Le disque du mois : Jonathan Gilad
Notre camarade Jonathan Gilad (2001), qui partage son temps entre les salles de concert à
travers le monde et le corps des Ponts, vient d'enregistrer de Prokofiev les deux
premières Sonates et Suggestions diaboliques, et les Variations sur
un thème de Corelli ainsi que deux Préludes de Rachmaninov (1 CD LYRINX LYR 2245.). La première Sonate de Prokofiev est une oeuvre de jeunesse
d'inspiration classique en un seul mouvement, très bien écrite ; dans la Sonate n°
2, superbe, terrifiante, le style propre de Prokofiev est déjà puissant, percutant,
complexe.

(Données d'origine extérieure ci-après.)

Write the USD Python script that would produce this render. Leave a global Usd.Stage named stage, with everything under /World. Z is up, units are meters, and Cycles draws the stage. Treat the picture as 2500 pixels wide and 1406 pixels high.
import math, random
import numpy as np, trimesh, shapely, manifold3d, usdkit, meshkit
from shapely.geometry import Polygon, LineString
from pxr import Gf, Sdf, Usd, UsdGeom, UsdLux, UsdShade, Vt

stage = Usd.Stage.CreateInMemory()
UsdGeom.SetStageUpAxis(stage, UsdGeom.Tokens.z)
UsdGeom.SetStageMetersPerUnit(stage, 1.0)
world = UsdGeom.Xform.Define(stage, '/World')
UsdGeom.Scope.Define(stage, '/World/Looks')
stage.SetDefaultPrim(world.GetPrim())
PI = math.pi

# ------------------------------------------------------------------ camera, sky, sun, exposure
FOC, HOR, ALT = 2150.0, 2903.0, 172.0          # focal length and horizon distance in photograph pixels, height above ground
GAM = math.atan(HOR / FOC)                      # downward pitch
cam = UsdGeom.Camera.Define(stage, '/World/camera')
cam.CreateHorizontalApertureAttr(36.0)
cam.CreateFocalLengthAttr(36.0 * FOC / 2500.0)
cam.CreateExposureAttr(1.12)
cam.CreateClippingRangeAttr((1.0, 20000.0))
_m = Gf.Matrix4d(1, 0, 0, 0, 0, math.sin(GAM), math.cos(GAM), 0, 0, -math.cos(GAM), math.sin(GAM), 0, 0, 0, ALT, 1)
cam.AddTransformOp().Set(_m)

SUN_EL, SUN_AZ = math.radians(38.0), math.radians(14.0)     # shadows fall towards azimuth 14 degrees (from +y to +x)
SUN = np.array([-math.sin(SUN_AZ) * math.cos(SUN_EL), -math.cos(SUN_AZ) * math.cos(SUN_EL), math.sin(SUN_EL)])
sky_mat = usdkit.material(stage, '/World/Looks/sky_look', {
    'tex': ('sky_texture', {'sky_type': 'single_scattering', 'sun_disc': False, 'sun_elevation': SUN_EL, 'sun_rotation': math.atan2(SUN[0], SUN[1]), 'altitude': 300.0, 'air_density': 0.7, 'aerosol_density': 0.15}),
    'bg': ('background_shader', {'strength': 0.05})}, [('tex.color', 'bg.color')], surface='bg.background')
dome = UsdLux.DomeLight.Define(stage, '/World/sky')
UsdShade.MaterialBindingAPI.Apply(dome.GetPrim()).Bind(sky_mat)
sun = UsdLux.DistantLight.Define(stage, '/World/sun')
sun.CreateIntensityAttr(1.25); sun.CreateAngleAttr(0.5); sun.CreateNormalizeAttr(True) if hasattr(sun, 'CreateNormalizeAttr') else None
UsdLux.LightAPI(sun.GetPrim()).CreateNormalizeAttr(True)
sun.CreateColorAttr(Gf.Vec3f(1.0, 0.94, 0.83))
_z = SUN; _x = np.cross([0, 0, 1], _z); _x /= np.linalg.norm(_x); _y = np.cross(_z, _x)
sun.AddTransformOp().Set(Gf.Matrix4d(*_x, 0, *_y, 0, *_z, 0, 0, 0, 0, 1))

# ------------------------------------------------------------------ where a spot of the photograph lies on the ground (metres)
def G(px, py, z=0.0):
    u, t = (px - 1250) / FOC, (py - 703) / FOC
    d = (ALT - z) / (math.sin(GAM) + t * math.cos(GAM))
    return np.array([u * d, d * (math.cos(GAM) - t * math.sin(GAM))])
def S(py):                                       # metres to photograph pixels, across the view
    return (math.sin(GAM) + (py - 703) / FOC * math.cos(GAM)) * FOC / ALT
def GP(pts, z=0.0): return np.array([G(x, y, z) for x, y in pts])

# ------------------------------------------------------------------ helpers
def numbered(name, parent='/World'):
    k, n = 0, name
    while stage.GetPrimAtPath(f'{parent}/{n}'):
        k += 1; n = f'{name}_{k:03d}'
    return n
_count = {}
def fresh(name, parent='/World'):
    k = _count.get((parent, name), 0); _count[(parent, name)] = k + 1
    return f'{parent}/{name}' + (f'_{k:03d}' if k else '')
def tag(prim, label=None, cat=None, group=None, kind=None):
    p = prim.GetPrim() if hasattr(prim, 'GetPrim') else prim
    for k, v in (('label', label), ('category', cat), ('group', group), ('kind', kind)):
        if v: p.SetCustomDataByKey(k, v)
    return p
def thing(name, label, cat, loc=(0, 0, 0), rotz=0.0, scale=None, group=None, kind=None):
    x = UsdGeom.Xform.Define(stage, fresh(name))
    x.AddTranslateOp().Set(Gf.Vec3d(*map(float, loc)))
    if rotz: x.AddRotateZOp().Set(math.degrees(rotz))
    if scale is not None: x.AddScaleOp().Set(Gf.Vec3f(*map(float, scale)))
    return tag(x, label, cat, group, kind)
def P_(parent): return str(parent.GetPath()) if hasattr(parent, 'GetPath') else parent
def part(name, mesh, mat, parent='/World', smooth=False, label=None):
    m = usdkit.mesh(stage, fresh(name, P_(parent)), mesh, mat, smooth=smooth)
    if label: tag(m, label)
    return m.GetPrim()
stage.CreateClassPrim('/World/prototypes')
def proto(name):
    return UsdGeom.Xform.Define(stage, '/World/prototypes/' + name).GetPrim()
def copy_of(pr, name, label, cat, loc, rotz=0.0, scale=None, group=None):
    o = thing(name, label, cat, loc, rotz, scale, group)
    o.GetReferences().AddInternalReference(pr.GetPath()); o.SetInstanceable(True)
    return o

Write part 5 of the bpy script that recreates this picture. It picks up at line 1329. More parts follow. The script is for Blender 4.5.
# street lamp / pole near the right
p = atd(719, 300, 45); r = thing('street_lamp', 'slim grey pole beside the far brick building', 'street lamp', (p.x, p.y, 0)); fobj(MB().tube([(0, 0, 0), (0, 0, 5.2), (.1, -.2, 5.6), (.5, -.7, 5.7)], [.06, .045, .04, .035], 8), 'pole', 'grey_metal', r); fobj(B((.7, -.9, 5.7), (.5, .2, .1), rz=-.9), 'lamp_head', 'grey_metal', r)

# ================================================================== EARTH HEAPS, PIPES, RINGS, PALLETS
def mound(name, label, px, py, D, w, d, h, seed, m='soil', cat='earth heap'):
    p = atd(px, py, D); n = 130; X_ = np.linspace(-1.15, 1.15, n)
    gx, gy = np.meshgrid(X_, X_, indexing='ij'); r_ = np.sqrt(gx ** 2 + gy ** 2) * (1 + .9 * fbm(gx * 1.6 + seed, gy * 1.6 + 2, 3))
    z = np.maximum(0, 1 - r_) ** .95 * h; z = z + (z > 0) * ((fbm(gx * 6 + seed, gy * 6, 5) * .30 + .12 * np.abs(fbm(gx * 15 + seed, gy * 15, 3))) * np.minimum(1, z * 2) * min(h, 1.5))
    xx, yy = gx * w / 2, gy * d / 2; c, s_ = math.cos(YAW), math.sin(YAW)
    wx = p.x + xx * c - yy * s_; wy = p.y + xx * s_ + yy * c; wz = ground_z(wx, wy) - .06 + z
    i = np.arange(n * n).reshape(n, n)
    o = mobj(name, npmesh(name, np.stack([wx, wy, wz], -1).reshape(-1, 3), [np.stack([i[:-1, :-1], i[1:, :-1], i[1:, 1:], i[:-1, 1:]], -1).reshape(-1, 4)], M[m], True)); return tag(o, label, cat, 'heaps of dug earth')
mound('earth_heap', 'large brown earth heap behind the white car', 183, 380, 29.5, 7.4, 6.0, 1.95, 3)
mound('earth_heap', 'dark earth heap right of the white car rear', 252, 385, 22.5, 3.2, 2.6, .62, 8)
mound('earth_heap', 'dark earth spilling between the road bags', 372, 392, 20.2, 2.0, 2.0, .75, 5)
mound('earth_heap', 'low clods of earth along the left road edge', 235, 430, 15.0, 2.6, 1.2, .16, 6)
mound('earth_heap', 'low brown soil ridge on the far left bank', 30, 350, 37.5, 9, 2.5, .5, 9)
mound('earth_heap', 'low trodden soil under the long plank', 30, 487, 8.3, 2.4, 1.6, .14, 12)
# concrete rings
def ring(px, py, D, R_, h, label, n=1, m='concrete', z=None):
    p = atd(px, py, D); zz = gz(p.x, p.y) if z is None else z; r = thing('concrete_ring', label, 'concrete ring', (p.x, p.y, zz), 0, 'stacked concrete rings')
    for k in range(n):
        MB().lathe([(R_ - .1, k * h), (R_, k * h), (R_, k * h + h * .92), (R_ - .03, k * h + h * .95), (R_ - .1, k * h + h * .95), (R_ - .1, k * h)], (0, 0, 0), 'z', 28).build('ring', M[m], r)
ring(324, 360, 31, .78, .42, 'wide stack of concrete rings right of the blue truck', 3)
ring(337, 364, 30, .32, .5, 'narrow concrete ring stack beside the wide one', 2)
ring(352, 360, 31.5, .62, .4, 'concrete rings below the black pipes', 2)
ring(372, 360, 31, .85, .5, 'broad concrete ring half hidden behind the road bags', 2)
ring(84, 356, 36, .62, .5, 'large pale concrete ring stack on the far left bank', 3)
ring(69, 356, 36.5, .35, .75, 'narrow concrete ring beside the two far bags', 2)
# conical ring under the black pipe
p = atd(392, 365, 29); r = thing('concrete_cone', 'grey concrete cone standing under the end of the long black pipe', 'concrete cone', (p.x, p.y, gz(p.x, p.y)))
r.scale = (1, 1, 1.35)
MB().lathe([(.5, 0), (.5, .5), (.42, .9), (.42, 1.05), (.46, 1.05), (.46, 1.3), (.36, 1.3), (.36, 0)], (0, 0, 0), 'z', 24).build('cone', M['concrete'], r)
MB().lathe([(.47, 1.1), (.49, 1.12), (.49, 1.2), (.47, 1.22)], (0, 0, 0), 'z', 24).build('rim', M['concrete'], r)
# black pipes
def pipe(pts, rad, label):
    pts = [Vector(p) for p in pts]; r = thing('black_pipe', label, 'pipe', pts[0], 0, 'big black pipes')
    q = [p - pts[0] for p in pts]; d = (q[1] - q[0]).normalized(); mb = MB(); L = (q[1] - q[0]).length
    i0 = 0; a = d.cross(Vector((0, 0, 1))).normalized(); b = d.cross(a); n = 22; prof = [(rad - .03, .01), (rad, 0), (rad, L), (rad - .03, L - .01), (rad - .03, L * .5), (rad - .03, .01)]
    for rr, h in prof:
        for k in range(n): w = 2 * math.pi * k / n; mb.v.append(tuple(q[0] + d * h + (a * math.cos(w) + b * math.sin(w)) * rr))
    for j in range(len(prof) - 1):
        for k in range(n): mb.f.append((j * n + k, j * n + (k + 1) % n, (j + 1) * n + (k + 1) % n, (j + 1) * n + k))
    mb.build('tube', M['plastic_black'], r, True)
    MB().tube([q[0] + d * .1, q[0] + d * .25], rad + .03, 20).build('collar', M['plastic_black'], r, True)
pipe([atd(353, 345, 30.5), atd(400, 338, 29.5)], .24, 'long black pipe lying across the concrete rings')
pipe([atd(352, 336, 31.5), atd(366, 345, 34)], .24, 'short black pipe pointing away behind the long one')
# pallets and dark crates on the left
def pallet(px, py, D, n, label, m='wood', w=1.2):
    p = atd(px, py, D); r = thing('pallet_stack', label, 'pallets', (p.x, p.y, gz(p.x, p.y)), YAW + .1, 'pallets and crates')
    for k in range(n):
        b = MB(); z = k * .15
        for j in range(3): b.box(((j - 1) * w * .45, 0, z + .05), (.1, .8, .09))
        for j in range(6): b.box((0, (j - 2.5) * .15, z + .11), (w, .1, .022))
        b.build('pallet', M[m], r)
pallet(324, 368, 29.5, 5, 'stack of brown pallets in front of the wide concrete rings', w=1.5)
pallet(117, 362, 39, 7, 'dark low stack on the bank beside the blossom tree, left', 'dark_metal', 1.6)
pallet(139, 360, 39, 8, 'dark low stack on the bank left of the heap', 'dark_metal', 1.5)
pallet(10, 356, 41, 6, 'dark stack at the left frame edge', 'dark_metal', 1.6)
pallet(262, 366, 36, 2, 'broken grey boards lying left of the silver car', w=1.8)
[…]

Les Variations sur un thème de Corelli de Rachmaninov, peu
enregistrées, sa dernière oeuvre pour piano seul, sont un chef d'oeuvre absolu.
Rachmaninov y démontre une finesse harmonique, une créativité, une modernité, qui
n'ont rien à voir avec la complaisance un peu hollywoodienne du 2ème Concerto : au fond,
Rachmaninov aura été non un néoclassique mais un des très grands du 20ème siècle. Et
le jeu de Jonathan Gilad, au-delà d'une technique transcendante, jeu inspiré, habité,
très personnel Gilad n'appartient à aucune chapelle et n'imite personne - atteint à
cette alchimie très rare et fait de lui, nous pesons nos mots, un des très grands de la
jeune génération, l'égal d'un Pollini et d'un Brendel.